Ø İzleme oranının yüksekliği, izleyen kesim ile de alakalıdır. Genelde bu programların akşam izlenme reytingleri daha düşüktür.
Ø Özel hayatın özentili ve ilgi çekici olması az gelişmiş ülkelerin tipik göstergesidir.
Ø Eğer, gerekli alt yapı sağlanırsa, imkânı ve fırsatı olmayanlar için bu programlar birer köprü görevi görmektedir.

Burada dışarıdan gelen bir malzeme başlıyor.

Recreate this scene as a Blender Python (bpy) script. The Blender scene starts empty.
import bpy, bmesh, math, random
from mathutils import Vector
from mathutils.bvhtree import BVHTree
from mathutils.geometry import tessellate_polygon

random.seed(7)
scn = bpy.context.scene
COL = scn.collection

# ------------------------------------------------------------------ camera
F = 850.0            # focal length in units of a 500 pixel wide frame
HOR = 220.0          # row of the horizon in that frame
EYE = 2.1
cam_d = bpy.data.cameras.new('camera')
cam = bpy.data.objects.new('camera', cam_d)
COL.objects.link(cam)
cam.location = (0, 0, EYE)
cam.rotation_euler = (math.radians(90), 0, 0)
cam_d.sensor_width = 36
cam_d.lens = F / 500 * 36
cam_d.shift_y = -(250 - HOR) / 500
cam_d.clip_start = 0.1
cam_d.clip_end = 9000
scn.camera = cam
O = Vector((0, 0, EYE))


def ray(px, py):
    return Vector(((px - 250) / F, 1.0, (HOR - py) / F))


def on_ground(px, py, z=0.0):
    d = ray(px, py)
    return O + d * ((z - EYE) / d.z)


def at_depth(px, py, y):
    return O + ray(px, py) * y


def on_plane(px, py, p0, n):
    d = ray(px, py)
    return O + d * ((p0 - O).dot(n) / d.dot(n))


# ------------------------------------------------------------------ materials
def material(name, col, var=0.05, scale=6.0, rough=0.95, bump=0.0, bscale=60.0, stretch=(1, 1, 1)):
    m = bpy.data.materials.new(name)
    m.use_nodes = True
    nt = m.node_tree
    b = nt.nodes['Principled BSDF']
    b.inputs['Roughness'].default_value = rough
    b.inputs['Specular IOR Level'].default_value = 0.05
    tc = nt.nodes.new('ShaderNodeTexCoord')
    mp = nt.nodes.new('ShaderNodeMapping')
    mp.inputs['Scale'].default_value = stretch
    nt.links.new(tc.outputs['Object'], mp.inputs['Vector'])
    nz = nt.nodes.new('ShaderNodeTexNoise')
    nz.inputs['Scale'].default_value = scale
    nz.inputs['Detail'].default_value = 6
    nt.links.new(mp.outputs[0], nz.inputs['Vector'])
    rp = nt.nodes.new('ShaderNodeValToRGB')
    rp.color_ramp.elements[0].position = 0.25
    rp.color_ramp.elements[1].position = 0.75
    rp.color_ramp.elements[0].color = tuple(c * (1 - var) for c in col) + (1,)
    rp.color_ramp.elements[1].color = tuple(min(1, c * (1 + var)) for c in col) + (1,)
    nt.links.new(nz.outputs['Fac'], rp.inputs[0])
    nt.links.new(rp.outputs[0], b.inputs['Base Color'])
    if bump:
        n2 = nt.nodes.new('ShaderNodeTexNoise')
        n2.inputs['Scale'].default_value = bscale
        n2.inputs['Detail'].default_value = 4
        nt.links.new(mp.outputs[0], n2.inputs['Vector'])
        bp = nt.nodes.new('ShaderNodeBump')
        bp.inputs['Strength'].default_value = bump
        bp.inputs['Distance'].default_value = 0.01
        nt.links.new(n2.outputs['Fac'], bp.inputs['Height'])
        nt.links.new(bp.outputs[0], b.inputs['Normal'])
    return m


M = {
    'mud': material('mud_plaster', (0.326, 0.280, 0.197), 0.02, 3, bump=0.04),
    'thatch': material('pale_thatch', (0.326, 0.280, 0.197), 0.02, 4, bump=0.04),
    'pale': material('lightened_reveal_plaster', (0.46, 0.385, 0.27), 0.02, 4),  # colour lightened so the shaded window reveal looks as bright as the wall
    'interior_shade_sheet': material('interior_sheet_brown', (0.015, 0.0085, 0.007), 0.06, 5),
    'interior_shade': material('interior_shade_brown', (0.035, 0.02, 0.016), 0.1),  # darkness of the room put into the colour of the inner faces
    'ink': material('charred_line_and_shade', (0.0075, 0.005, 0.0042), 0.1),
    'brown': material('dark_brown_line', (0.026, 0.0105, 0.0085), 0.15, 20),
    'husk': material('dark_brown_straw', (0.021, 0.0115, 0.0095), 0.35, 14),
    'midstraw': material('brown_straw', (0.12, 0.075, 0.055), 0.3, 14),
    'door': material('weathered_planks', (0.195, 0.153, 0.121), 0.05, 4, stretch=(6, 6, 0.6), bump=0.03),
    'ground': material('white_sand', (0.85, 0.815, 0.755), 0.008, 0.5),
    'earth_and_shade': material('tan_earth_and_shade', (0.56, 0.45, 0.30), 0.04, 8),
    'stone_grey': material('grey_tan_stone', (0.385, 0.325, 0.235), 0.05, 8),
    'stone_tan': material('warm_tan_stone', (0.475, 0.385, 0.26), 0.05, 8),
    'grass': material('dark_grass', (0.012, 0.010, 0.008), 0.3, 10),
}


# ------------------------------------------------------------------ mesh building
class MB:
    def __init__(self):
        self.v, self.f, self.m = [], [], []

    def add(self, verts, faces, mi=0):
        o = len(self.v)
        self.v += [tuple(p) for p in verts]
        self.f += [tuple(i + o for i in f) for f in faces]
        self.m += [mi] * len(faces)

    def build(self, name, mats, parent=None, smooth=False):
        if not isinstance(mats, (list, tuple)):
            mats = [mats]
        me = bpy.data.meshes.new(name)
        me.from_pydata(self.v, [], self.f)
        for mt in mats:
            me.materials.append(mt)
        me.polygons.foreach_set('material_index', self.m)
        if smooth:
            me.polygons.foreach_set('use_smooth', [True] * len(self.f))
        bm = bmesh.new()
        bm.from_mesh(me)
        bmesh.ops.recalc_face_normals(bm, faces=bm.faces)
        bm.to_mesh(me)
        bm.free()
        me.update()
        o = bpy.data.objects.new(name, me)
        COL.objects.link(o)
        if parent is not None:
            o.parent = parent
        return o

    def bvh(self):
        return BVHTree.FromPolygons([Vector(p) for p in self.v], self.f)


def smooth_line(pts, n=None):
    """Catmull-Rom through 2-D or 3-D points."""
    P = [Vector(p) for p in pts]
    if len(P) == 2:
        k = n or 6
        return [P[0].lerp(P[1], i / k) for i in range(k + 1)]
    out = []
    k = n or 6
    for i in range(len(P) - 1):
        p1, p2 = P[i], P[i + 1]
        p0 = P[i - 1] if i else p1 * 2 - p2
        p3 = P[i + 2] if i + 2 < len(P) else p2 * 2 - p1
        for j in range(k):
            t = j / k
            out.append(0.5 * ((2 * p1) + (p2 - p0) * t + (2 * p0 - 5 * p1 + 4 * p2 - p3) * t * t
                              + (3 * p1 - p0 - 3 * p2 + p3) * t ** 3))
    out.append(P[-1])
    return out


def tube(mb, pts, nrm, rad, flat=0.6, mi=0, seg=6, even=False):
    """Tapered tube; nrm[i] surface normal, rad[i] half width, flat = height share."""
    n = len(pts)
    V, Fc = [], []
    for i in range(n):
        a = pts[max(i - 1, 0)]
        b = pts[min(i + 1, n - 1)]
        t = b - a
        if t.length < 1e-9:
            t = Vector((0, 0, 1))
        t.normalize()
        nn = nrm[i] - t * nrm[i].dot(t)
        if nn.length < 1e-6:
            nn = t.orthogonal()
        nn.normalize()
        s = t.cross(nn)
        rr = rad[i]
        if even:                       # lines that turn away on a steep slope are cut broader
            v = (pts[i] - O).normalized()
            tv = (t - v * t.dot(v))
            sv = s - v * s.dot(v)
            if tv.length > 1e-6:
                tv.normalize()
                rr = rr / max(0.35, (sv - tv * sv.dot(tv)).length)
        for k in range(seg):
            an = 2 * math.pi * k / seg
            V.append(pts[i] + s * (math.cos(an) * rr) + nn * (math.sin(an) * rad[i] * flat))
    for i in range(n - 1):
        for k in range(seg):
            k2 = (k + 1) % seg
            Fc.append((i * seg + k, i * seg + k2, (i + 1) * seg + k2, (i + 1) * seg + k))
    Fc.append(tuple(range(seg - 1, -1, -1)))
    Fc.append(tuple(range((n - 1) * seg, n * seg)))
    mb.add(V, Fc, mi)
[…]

Ø Gerekli alt yapı sağlanırsa adaylar ve taliplere nasıl davranmaları, neye göre eş seçiminde bulunmaları konusunda danışmanlık yapılırsa " nerede tanıştığın değil, kiminle tanıştığın " sözünü rahatça söyleyebiliriz.

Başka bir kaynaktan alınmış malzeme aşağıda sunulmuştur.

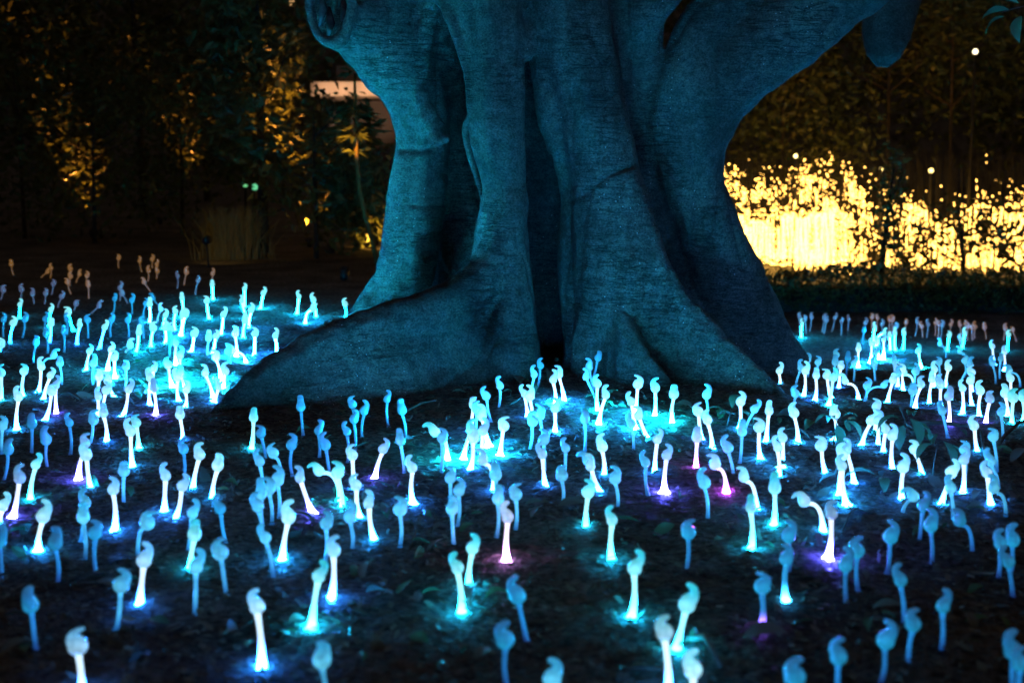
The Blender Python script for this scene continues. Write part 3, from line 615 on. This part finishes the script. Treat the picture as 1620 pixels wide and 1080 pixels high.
# ------------------------------------------------------------------ leaf litter, twigs, seedlings
def leafverts(L, W, curl, fold):
    n = 6; vs = []; fs = []
    for i in range(n + 1):
        t = i / n; wd = W * (math.sin(math.pi * min(1, t * 1.02)) ** .8) * .5 + (.0006 if 0 < i < n else .0003)
        z = curl * (t - .5) ** 2 * 4 - curl
        vs += [(L * (t - .5), -wd, z + fold * wd), (L * (t - .5), 0, z), (L * (t - .5), wd, z + fold * wd)]
    for i in range(n):
        a = i * 3; fs += [(a, a + 1, a + 4, a + 3), (a + 1, a + 2, a + 5, a + 4)]
    return vs, fs
LEAFM = [mesh('fallen_leaf', *leafverts(L, W, c, f), m, True) for L, W, c, f, m in ((.13, .055, -.012, .35, LEAF_DRY), (.11, .05, .010, .2, LEAF_DRY), (.15, .06, -.02, .5, LEAF_DRY), (.10, .045, -.015, .6, LEAF_GREEN), (.12, .05, -.008, .3, LEAF_GREEN))]
def gh(x, y): return gz(x, y) + .022 * noise.noise((x * 2.1, y * 2.1, 0)) + .014 * noise.noise((x * 8, y * 8, 3)) + .009 * noise.noise((x * 23, y * 23, 5))
seen_leaves = [(250, 606), (135, 633), (195, 640), (218, 632), (265, 628), (60, 660), (75, 700), (110, 640), (365, 776), (350, 790), (320, 757), (465, 985), (615, 823), (675, 826), (672, 865), (820, 607), (815, 640), (838, 648), (900, 660), (985, 652), (1010, 620), (975, 624), (1085, 650), (1130, 655), (1140, 660),
               (1150, 663), (1230, 660), (1243, 665), (1280, 676), (1345, 670), (1400, 762), (1480, 770), (1240, 745), (1075, 786), (1050, 846), (905, 808), (880, 760), (648, 706), (480, 686), (1590, 720), (1610, 728), (600, 1025), (750, 945), (785, 950), (640, 935), (600, 950), (1555, 915), (1210, 1020), (1100, 1020),
               (560, 905), (470, 855), (395, 990), (370, 1010), (205, 790), (150, 770), (290, 580), (300, 600), (45, 850), (30, 852), (990, 830), (690, 870), (1360, 812), (740, 620), (800, 628), (1470, 700), (1440, 690), (880, 575), (862, 600), (830, 570), (900, 560), (925, 572), (840, 585), (1262, 690), (1230, 800), (1545, 810), (505, 860), (495, 848), (585, 905), (660, 880), (335, 620), (310, 625)]
pts = [gpt(u, v) for u, v in seen_leaves]
tries = 0
while len(pts) < 298 and tries < 9000:
    tries += 1
    u, v = rng.uniform(0, 1620), 500 + 560 * rng.random() ** 1.2; p = gpt(u, v)
    if noise.noise((p.x * 1.1, p.y * 1.1, 8)) > -.05: pts.append(p)
for k, p in enumerate(pts):
    o = ob('fallen_leaf', LEAFM[k % 5], ground); o.location = (p.x, p.y, gh(p.x, p.y) + .012 + .012 * rng.random())
    o.rotation_euler = (rng.normal() * .35, rng.normal() * .35, rng.random() * 6.28); s = rng.uniform(.35, .85) if k > 80 else rng.uniform(.7, 1.15); o.scale = (s, s, s)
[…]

Ø Toplumun bu programlara güveninin sağlanması için, programlarda uzmanları bulundurmaları, adaylara, evlilik ve tanışma öncesi eğitim verilmeli, içgörü, farkındalık, kendilik değeri ve uyum konularında bazı eğitimler verilmelidir.
Ø Bu programlara çıkmayı, ayıp ve küçük düşürücü olarak görenler , programa çıkmayı bir acizlik olarak yorumlayabilmektedirler. Fakat tv karşısında kısmetini aramak ile internette aramak arasında sadece gizlilik vardır. Aslında evlilik programları ,internete kıyasla daha gerçekçi ve daha reeldir. Ve güvenilirdir. Fakat yine de süreç şu an için her ikisinde de sağlıksızdır.
Ø Evlilik programlarında esas eleştirilerden biri de,adayın gün içinde birden çok kişi ile tanıştırılmasıdır. Bu durum izleyenler açısından alıcısını bekleyen meta gibi görünmekte ve ahlaki yapıya uygun bir olmayan bir görüntü çizmektedir.
Ø Evlilik programları,ülkemizdeki karşı cinsi tanıma, iletişim kurma, kendini ifade etme konularındaki eksikliği ve açlığı ortaya koymuştur.
Ø İnsanlara ; tanışma, kendini ifade etme,karşı cinse açılma ve karşı cinsi yüceltmeme gibi düşünsel ve davranışsal beceriler kazandırılmış olunsa bu programların ortadan kalkması kaçınılmaz olabilir.
Sonuç olarak yapılan kısa anket ile gözlemlerimiz sonucunda, evlilik programlarına şuan için güvensizliğin hakim olduğu, tanıştırma amacı dışında eğlence ve gündüz programına hitap ettiği söylenebilir.